---------- Information provided ----------

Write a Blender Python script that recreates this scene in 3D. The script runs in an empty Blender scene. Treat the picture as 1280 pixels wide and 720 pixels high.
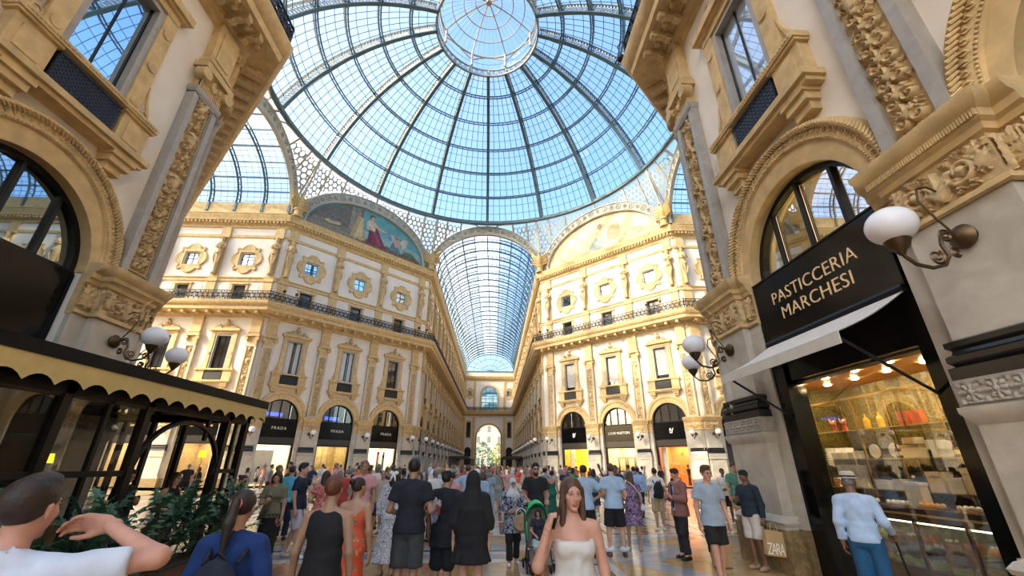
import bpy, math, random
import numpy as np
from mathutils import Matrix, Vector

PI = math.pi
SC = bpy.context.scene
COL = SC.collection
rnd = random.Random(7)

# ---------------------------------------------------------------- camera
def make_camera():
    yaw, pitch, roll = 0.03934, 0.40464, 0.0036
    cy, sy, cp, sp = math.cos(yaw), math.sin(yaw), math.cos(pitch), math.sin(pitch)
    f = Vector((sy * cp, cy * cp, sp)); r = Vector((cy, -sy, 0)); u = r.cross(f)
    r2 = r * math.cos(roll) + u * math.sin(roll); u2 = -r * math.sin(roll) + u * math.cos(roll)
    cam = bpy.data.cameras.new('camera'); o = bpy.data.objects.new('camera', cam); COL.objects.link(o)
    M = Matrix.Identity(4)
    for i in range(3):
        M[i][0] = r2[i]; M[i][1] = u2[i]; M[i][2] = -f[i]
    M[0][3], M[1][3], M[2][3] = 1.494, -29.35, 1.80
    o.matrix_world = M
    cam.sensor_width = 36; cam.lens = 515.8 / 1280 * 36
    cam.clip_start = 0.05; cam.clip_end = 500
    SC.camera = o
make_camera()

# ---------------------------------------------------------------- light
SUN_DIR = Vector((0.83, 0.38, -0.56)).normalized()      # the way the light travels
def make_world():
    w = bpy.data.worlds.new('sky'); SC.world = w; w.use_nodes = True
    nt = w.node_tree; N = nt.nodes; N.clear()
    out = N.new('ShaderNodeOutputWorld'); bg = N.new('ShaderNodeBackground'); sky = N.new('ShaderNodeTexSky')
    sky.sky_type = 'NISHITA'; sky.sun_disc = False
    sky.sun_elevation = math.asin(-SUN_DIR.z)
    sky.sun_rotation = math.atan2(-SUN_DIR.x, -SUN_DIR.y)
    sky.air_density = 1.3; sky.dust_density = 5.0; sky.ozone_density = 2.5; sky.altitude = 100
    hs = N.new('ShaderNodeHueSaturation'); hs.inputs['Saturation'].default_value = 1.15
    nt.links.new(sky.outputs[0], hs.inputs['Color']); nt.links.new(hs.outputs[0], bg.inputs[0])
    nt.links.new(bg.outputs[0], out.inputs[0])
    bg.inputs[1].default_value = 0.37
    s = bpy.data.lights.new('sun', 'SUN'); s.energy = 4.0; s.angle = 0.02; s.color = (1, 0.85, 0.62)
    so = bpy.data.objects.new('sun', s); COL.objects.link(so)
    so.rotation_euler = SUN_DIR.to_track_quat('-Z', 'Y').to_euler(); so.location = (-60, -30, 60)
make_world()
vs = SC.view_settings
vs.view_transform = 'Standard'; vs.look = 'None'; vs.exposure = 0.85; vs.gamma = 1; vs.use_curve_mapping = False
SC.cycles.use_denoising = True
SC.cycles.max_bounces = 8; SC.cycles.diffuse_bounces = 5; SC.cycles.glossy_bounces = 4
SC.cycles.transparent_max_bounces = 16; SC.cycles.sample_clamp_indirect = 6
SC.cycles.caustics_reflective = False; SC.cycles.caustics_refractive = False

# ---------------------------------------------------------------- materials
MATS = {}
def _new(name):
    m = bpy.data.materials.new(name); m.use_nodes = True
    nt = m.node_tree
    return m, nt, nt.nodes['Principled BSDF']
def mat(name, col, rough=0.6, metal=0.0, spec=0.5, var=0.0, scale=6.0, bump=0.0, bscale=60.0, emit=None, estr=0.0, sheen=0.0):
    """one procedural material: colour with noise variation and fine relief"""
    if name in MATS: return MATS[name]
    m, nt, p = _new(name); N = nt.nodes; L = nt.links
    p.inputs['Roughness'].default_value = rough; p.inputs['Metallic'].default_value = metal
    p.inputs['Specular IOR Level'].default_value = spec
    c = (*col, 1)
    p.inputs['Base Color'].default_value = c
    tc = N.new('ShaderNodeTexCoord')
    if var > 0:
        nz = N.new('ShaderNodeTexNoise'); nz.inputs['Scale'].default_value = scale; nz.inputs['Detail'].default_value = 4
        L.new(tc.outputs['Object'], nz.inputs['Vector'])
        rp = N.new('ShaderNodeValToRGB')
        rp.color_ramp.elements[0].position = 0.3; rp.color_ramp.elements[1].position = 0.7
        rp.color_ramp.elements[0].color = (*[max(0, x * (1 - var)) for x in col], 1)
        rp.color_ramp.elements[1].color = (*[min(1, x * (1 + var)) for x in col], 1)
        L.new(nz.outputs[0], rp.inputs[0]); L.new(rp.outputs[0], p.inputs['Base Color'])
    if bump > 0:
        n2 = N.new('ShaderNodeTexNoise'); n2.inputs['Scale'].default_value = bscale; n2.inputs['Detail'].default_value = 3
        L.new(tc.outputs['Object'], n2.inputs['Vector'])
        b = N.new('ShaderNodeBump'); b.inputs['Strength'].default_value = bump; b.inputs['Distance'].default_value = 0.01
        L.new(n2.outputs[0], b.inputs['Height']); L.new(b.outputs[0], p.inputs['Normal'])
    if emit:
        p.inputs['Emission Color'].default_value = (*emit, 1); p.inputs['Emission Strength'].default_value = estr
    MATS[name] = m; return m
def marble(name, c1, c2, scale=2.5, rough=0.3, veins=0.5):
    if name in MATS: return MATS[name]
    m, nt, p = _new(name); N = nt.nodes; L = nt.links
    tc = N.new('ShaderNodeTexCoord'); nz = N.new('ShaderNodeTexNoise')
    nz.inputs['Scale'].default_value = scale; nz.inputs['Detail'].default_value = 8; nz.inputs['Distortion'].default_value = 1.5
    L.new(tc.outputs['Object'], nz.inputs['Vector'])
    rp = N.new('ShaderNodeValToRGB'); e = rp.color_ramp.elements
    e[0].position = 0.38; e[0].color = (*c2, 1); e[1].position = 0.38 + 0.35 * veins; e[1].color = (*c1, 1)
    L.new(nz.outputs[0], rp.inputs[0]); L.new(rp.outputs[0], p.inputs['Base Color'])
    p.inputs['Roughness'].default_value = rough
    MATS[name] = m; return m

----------

Work to be completed | Without any pictures, reproduce the lines from the first one in the material through the line that has "rnd = random.Random(7)", exactly as they appear.

Expected answer |
Write a Blender Python script that recreates this scene in 3D. The script runs in an empty Blender scene. Treat the picture as 1280 pixels wide and 720 pixels high.
import bpy, math, random
import numpy as np
from mathutils import Matrix, Vector

PI = math.pi
SC = bpy.context.scene
COL = SC.collection
rnd = random.Random(7)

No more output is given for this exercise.